If there has been success with recruitment, identifying players and finding the right profile to improve Palace’s squad, there is still one question to be asked: how does that success translate into the next stage of this strategy — the selling process and reinvestment of funds for who comes next?
As yet, Freedman has been largely untested in this area. There was the sale of Aaron Wan-Bissaka to Manchester United for £50million in the summer of 2019, but that is the only major outgoing deal negotiated since his arrival. With Palace boasting so many highly prized young talents — clubs are already circling around Olise, among others — there are likely to come sooner rather than later.
Being able to offer a pathway to bigger and better clubs is fundamental to Palace’s model. It is one of the reasons they were able to attract players with the calibre of Guehi, Olise and Eberechi Eze in the first place: those kinds of players, not unreasonably, will see themselves as belonging on grander stages in due course.
Michael Olise (Clive Rose via Getty Images)
Freedman does not shrink from this potential disruption. He sees players moving ‘up’, ‘sideways’ (to clubs of a similar level as Palace) or signing new long-term deals at Selhurst Park as vindication for the recruitment department.

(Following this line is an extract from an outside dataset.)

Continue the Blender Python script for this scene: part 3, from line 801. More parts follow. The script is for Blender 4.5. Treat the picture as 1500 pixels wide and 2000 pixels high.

That even applies to his own staff: one of the club’s scouts, Chris Jones, was appointed as Middlesbrough’s head of scouting last summer and left with Freedman’s blessing.
But being able to replace departing talents on a consistent basis is difficult: the examples of Leicester City and Southampton, both now in the Championship having previously been admired for their recruitment approach, are testament to that.
If there are to be true judgments cast on Freedman’s capabilities, then they will only be fully formed by upcoming transfer windows, where Palace’s young talent is certain to attract not just interest but formal approaches.
How that is handled will determine how his reputation is viewed. The reality, though, is that perceived success or failure is defined predominantly in the present. What has gone before will only be a footnote.